Par un effet du hasard, ma place se trouvait au premier rang, juste devant son bureau. J’étais très en retard pour mon âge. Je connaissais les différences entre garçons et filles (ma mère était infirmière et m’avait expliqué la plomberie), mais tout le reste était pour moi un mystère. En vérité, au nombre de recrues potentielles pour la révolution sexuelle de cette décennie, j’étais  indiscutablement un cancre. Et pourtant, par quelque force alchimique en œuvre dans nos cerveaux, je savais que Miss Scott avait quelque chose de spécial.

Un matin, après le début de l’année scolaire, Miss Scott se pencha en avant du haut de son perchoir et, à ma profonde stupéfaction, avança la main droite et déboutonna mon col. Un choc électrique me parcourut le corps et me brûla jusqu’à l’âme. […]

Sachant que ma mère voulait le col fermé, je le reboutonnai. Cette femme avait beau être mon professeur, elle n’avait pas le droit de passer outre à une directive maternelle. Mais on ne contredisait pas Miss Scott. De nouveau, elle se pencha pour défaire le bouton — et puis elle rectifia mon col des deux mains. « Tu es beaucoup mieux comme ça », me dit-elle. Si elle m’avait embrassé sur les lèvres, je ne crois pas que j’aurais pu me sentir plus euphorique que je ne l’étais alors.

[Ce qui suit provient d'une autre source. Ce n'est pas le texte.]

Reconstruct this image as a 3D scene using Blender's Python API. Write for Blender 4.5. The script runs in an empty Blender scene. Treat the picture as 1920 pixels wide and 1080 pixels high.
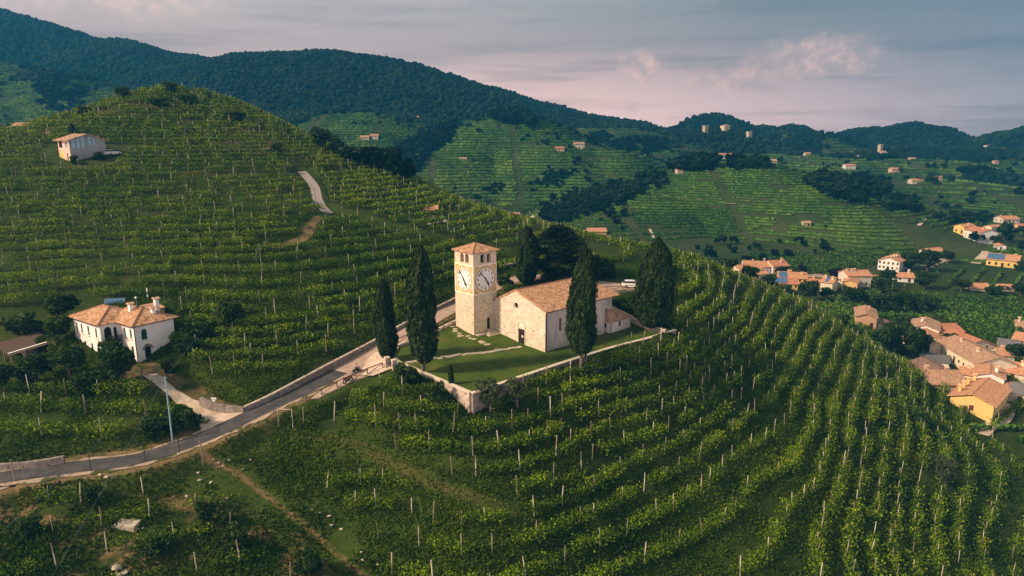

Le col resta ouvert toute la journée, mais ce n’était pas là le genre de choses qu’on raconte à sa mère. À partir de ce moment, je boutonnai mon col avant de sortir de chez nous, mais à peine avais-je fait quelques pas dans la rue qu’il se rouvrait toujours.

Earl Roberts

Oneonta, New York

 

À 20 ans, à mes premiers jours à l’université, j’ai vécu quelque chose s’approchant de cette histoire, mais dans le bureau de ma prof.

Référence : Je pensais que mon père était Dieu et autre récits de la réalité américaine, Anthologie composée par Paul Auster assisté de Nelly Reifler, traduit de l’américain par Christine Le Bœuf, Arles, Babel, Actes Sud, 2001, p. 23, 319-321.